As an historian and biographer, I have often wondered how someone lives in the aura of a celebrated personality. One only has to recall Randolph Churchill to see how damaging that can be. To know that almost every day someone will ask "are you his son?" and to wonder if people cultivate your friendship to grasp some relic of fame.
For several years before I met John I was a close friend of his sister who was my neighbour. I only got to know him at the end of his long period of service in churches in the Birmingham archdiocese, when he became parish priest in Eynsham. near Oxford.
From what I could see he was a good and popular pastor and he used his own money to provide the church with a parish hall. Indeed he was always generous with that money. He had already built a home for unmarried mothers in Staffordshire. Once he joked: "Of course, people will imagine it was named after my father."
No doubt some perfervid Literary critic will proclaim this as an example of filial resentment. In fact, whenever John mentioned his father to me it was always with affection and regard. He and his sister, Priscilla, wrote a charming book about their father, centred on the family photograph collection. Once I recall sympathising with John about his life-long bouts of insomnia. I said I thought childhood sleeplessness was particularly unfair. "Well," he said, "if I had not had my sleeping problems then my father would not have told me his stories and if he had not done this — I would not now be so comfortable!" With that reflection he took me off to a nice meal.
This sensible attitude of acceptance of life as it is marked as his behaviour in so many things. One of his parishioners was appointed Education Secretary and he asked his pastor for advice. John had had long experience in running schools and in being a university chaplain at KeeIe. "Don't keep changing things" was his advice. Unfortunately, it was not followed.
Fr John had a deep Catholic faith but he was remarkably ecumenical In Eynsham he took particular delight when the ruins of the old Benedictine Abbey were excavated in his garden and he enjoyed discussing this with a neighbour, a retired Anglican bishop and the local Baptist minister, John was a man of simple tastes and in Eynsham or later in his retirement in Oxford he would invariably be dressed in a battered old jacket. Although he enjoyed a good meal, I think he regarded butterscotch sauce as one of the chief achievements of culinary genius.
Following his own Oxford degree John Tolkien had gone to the English College in Rome which confirmed him in his love of history and liturgy.
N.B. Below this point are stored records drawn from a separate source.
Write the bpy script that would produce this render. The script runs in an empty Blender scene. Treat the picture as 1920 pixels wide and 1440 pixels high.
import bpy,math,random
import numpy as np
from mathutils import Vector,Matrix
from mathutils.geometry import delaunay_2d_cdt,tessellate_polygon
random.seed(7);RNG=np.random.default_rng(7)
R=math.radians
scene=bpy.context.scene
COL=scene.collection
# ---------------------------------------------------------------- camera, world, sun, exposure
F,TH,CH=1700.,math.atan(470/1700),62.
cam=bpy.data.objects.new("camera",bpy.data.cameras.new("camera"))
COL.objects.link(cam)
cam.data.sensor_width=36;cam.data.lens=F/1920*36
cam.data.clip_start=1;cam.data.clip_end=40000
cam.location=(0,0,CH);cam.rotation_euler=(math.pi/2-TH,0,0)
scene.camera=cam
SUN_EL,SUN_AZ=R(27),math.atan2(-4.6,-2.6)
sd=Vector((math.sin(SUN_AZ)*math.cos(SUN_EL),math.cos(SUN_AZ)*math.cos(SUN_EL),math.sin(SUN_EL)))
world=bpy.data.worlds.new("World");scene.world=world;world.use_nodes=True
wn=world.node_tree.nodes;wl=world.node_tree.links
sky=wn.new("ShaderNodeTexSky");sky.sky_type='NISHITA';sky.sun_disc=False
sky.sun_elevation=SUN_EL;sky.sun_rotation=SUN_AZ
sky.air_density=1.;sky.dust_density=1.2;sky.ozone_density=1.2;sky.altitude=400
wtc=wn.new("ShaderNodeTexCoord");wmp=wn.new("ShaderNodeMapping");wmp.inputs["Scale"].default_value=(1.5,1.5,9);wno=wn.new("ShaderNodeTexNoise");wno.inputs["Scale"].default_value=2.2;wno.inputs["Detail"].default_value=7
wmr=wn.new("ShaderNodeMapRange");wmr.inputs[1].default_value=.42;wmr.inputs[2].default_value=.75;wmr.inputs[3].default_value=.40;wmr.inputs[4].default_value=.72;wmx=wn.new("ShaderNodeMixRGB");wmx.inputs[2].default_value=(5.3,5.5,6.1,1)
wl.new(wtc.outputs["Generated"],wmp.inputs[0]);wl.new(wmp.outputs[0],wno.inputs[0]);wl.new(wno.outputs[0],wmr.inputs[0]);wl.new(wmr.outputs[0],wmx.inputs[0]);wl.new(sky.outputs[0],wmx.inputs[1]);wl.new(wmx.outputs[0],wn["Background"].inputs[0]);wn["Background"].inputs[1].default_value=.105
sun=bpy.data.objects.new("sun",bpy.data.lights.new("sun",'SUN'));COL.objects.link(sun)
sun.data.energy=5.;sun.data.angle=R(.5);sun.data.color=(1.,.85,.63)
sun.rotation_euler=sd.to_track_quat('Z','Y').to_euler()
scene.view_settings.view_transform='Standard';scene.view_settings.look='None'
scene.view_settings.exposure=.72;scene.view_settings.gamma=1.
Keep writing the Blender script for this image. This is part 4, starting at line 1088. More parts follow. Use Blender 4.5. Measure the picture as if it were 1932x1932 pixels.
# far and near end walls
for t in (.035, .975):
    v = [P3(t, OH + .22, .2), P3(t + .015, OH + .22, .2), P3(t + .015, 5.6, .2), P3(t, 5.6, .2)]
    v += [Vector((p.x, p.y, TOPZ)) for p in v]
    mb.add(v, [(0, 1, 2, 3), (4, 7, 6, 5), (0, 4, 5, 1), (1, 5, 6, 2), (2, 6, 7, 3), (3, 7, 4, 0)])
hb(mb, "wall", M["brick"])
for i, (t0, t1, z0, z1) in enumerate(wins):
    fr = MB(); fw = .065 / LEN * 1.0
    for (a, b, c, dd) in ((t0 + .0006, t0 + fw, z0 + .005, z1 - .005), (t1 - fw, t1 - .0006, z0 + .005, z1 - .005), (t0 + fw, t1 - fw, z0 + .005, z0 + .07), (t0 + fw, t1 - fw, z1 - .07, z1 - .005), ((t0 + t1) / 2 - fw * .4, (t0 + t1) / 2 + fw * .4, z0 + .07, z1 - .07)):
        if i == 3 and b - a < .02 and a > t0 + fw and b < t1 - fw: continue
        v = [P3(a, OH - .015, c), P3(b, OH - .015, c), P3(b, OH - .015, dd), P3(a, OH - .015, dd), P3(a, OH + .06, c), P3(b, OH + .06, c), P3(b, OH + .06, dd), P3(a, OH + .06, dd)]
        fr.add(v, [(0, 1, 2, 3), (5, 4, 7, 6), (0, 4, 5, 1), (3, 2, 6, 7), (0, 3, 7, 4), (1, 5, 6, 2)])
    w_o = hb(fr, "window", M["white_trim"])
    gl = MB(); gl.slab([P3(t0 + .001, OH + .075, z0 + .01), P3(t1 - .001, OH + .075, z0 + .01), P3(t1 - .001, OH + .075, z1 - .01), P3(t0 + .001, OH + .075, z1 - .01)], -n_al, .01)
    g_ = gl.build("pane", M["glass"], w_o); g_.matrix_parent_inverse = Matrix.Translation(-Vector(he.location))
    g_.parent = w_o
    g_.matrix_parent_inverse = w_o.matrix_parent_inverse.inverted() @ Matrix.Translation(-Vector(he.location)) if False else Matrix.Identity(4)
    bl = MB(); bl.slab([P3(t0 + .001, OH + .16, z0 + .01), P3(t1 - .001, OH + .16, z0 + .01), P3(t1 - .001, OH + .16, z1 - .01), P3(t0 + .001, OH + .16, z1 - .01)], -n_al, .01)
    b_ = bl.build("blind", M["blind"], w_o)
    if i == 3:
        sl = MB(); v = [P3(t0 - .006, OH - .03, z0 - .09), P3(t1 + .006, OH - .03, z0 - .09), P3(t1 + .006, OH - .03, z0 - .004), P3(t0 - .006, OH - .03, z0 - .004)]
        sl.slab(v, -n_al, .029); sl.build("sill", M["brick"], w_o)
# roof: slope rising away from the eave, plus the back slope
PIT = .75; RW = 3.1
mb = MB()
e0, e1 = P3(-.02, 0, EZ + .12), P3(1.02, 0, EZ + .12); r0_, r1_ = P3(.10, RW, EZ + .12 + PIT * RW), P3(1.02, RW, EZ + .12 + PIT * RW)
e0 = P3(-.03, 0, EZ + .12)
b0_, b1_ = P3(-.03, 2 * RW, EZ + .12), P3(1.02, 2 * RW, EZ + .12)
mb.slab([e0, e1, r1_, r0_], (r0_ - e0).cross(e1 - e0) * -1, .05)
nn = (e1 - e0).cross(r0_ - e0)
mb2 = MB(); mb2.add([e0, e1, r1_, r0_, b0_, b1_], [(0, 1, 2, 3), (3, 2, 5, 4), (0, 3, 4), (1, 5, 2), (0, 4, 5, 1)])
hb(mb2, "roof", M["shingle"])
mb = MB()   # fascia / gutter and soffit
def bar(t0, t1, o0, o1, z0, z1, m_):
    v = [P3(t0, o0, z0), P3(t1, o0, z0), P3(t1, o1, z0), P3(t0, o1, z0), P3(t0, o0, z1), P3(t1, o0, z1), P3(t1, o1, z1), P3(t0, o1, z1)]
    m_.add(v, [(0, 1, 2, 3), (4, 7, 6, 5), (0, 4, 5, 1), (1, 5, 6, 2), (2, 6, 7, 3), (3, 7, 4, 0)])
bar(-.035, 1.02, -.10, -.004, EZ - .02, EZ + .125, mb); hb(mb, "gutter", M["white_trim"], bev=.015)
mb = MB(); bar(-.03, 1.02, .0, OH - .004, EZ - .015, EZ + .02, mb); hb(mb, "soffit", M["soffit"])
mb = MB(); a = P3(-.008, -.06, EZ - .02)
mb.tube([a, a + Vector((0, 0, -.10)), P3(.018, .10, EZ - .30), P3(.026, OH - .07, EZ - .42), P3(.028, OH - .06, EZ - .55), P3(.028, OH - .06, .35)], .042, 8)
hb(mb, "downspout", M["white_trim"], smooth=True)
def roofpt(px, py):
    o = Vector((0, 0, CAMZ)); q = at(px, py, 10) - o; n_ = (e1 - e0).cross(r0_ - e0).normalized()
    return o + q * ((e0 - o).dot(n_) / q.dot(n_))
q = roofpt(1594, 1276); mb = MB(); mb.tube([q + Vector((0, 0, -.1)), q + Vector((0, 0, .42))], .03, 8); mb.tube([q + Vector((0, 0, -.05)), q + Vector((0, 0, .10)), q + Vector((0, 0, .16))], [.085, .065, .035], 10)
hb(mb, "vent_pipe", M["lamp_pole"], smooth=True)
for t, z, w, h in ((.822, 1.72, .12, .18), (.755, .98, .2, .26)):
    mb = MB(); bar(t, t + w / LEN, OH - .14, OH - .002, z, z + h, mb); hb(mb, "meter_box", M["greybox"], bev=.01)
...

Sadly he never wrote down his delightful anecdotes describing his escape from Italy after Mussolini declared war in 1940. The young Englishmen were helped by a friendly communist neighbour who used his fire tender to move some of their possessions into the Vatican. An Anglophile train driver provided more assistance on their escape to France and he even showed them an old British war medal hidden under the lapel of his Fascist uniform.
The increasing popularity of JRR Tolkien's books has led to wildly inflated rumours of great riches and naturally this has provoked envy and rumour. Father John Tolkien suffered from this in his final years especially when his health began to fail. He is now beyond the reach of any malice. I shall myself remember him as a kind man and a good priest who for more than half a century strove to serve God's people. May he rest in peace.